Show every line containing "scene" by copying it.

=====

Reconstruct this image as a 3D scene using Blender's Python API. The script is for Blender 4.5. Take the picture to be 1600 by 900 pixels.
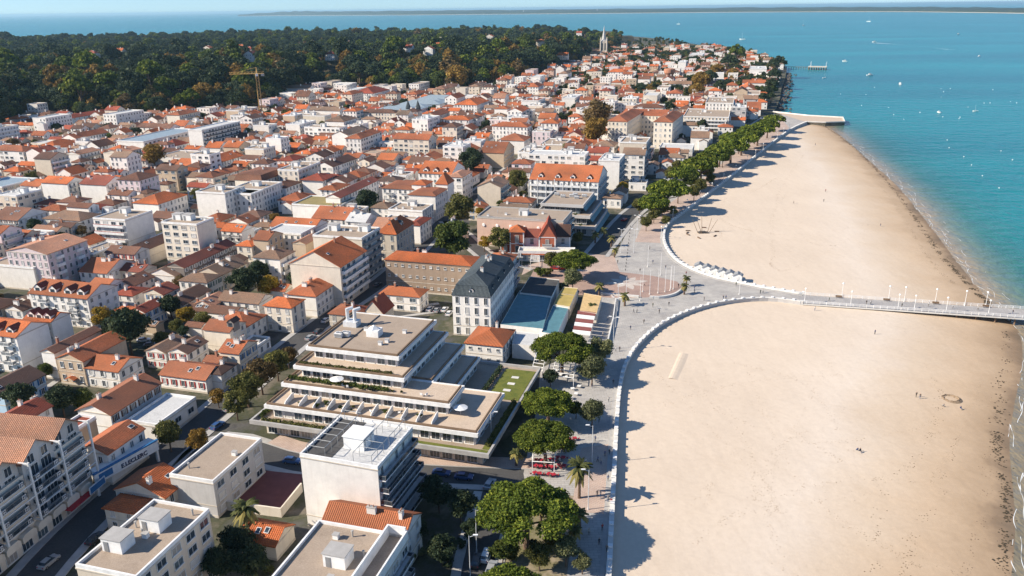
import bpy, bmesh, math, random
import numpy as np
from mathutils import Vector, Matrix
from mathutils.geometry import tessellate_polygon
for _o in list(bpy.data.objects): bpy.data.objects.remove(_o)
SC = bpy.context.scene
COL = SC.collection
R = math.radians
random.seed(7)

# ------------------------------------------------------------ camera, sky, sun, exposure
CAM_H, FOC = 100.0, 1244.0
PITCH, ROLL = math.atan(437 / 1244.0), R(0.75)
cam = bpy.data.cameras.new('camera'); cam.sensor_width = 36; cam.lens = 36 * FOC / 1600
cam.clip_start = 1; cam.clip_end = 200000
cam_o = bpy.data.objects.new('camera', cam); COL.objects.link(cam_o)
cam_o.matrix_world = Matrix.Translation((0, 0, CAM_H)) @ Matrix.Rotation(R(90) - PITCH, 4, 'X') @ Matrix.Rotation(-ROLL, 4, 'Z')
SC.camera = cam_o
SUN_EL, SUN_FROM = R(33), R(190)        # direction the sun stands in, counter-clockwise from +X
W = bpy.data.worlds.new('World'); SC.world = W; W.use_nodes = True
_n = W.node_tree.nodes; _n.clear()
_sky = _n.new('ShaderNodeTexSky'); _sky.sky_type = 'NISHITA'; _sky.sun_disc = False
_sky.sun_elevation = SUN_EL; _sky.sun_rotation = R(90) - SUN_FROM
_sky.air_density = 1.0; _sky.dust_density = 0.0; _sky.ozone_density = 6.0
_tc = _n.new('ShaderNodeTexCoord'); _va = _n.new('ShaderNodeVectorMath'); _va.operation = 'ADD'; _va.inputs[1].default_value = (0, 0, .055); _vn = _n.new('ShaderNodeVectorMath'); _vn.operation = 'NORMALIZE'
W.node_tree.links.new(_tc.outputs['Generated'], _va.inputs[0]); W.node_tree.links.new(_va.outputs[0], _vn.inputs[0]); W.node_tree.links.new(_vn.outputs[0], _sky.inputs[0])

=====

OUTPUT:
Reconstruct this image as a 3D scene using Blender's Python API. The script is for Blender 4.5. Take the picture to be 1600 by 900 pixels.
SC = bpy.context.scene